2)The costs of EU regulation plus Whitehall gold plating
3)Higher energy costs due to the forced closure of coal-fired power stations and their replacement with nuclear power stations courtesy of the Chinese and the French Government /EDF
4)Costs for bailing out Greece and future unquantified costs of future bailouts of that and other poorly performing EU countries.

People would “not come here anyway” if the NHS was to reduce the dropout rate of nurses and doctors in training and if schools would reintroduce discipline so that indigenous teachers remained in the profession.
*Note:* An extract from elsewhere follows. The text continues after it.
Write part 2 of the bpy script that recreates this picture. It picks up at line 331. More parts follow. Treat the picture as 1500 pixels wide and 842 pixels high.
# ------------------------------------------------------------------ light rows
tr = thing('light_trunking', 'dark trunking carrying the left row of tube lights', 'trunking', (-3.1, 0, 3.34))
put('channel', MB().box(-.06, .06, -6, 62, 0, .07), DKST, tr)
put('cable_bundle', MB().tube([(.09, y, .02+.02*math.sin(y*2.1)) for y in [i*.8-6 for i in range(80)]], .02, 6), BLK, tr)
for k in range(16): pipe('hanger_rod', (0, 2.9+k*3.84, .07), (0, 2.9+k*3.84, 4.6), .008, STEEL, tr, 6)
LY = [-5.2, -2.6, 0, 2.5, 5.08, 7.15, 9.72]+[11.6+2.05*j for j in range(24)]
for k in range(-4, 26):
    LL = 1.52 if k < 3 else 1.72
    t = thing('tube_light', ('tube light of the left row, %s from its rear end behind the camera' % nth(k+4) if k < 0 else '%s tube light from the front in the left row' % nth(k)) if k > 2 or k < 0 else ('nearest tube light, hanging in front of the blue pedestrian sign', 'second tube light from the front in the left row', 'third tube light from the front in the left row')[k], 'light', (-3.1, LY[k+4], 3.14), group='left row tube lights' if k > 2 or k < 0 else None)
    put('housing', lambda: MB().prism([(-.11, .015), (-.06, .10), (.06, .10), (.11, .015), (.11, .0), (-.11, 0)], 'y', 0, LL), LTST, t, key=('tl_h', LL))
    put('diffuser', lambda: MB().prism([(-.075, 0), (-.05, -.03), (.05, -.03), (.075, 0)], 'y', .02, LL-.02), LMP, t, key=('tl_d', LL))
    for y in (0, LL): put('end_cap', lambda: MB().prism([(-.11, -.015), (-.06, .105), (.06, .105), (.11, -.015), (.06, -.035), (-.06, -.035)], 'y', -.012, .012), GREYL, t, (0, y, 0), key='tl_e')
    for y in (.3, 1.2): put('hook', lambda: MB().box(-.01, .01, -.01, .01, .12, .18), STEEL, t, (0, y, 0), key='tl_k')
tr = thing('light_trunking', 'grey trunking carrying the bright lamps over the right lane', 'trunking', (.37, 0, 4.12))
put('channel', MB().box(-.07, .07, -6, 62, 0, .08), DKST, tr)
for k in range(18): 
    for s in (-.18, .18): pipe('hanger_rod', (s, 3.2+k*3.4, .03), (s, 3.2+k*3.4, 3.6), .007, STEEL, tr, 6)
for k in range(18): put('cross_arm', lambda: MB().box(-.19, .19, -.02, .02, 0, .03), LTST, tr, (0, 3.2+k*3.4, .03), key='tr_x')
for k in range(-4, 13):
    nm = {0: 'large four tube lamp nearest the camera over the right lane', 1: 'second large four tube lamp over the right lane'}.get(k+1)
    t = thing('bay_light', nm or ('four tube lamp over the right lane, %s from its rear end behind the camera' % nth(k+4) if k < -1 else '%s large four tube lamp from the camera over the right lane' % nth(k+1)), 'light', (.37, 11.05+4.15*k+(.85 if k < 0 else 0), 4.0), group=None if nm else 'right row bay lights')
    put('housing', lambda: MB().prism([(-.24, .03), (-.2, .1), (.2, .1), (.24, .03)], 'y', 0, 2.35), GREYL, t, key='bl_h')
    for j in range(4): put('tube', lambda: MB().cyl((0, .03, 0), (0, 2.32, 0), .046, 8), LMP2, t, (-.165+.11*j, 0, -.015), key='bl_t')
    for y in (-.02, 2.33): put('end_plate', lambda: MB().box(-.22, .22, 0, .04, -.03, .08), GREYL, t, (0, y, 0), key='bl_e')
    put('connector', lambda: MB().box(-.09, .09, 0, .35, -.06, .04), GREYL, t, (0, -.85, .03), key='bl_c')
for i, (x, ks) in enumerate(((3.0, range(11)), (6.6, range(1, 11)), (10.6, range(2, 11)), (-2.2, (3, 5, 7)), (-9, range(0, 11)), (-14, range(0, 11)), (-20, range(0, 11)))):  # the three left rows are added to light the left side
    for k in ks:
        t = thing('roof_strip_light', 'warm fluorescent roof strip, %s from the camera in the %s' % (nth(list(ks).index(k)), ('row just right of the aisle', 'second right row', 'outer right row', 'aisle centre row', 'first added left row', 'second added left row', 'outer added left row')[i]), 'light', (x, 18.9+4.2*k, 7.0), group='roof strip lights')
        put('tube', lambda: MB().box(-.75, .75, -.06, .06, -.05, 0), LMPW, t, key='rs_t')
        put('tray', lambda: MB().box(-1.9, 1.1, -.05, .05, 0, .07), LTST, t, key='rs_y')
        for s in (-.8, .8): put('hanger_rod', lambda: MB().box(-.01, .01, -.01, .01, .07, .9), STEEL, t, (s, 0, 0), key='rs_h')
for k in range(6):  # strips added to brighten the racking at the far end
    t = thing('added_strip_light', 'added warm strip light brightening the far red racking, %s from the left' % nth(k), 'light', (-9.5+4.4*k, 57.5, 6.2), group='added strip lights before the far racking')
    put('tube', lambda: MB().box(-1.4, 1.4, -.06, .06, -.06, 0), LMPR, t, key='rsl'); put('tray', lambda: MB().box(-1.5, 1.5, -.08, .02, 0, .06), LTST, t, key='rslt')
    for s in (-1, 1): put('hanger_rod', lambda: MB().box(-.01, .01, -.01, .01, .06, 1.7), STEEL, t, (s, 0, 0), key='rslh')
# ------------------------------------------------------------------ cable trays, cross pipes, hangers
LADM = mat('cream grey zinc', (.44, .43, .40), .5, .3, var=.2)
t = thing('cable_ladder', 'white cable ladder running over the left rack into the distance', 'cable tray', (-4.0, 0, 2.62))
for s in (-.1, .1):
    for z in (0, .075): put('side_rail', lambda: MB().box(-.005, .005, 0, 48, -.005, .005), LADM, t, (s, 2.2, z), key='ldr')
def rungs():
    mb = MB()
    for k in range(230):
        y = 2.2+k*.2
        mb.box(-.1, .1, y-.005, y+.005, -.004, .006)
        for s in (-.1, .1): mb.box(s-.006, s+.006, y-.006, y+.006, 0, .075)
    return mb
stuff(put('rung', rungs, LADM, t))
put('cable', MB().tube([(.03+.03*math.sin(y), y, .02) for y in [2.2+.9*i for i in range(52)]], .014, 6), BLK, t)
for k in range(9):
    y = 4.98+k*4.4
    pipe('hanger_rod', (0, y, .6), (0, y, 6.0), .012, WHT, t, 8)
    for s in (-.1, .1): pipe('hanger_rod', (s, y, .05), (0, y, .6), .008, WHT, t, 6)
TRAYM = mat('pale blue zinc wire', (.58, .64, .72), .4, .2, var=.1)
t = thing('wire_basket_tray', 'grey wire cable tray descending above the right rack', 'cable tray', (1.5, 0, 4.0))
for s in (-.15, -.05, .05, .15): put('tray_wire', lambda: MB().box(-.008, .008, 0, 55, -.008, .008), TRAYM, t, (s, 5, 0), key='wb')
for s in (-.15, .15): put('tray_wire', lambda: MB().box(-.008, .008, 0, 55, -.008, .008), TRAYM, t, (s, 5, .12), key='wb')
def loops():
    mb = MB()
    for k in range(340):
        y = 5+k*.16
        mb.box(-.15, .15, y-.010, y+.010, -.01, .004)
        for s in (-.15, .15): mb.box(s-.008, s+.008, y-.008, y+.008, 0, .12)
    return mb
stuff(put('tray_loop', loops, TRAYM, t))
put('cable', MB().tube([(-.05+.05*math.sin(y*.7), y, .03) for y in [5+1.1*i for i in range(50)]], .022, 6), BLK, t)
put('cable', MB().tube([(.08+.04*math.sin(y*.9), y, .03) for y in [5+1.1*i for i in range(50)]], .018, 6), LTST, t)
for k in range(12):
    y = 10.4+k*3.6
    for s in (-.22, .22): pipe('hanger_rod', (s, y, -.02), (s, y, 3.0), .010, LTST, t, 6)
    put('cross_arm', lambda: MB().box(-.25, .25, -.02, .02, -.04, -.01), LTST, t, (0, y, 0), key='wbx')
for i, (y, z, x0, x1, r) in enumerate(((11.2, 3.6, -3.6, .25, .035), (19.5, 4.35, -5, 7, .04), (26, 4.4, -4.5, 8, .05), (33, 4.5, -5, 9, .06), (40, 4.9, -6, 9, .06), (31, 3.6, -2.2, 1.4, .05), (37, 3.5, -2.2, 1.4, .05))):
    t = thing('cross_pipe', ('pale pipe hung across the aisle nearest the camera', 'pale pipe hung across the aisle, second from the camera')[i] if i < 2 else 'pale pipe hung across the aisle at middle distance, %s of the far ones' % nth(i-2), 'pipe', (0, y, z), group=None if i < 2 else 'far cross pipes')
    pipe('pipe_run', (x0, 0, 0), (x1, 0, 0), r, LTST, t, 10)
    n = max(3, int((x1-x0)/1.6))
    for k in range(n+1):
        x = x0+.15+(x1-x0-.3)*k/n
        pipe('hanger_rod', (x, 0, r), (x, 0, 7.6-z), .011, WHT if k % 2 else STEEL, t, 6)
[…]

Action to raise UK worker productivity coupled with threats to automate if they failed to raise their game plus a ban on strikes in essential public services would be a start.

Tough action against malingerers and hypochondriacs in doctors surgeries would reduce demand on the NHS lessening the need for foreign doctors and an uncompromising approach to obesity and sugar and salt content in food plus gastric band treatment and stomach stapling for the worst cases would reduce it further.

People here would find these measures uncomfortable but they would be needed to compliment an “Australian-style points system” that William Hague says will not do the job.

Export performance in this country has been abysmal for years so BREXIT would be the starting gun and the bunsen burner applied to the posteriors of Britain’s complacent senior executives who by and large are lazy,risk averse,complacent,featherbedded and unwilling to get out from behind their desks and get onto planes and sell things that people want and are willing to pay for.

What these people need are a shock to galvanise them and their workforces and the 2 year transition period under which we would leave the EU under Brexit would be the time to read them the “Riot Act” and impose necessary change.
These executives are also unwilling to invest or acquire overseas unlike the Chinese and Temasek plus other foreign competitors.

The tax system can be changed so that there are accelerated writing down allowances for expansion and automation/robotics and there is an American device which fits into one’s ear the size of an oxo cube which enables 2 people to speak to each other in different languages but hears only their own.

Export income could be taxed at a lower level and domestically derived income taxed at a higher level with safeguards and new accounting rules to prevent fiddling.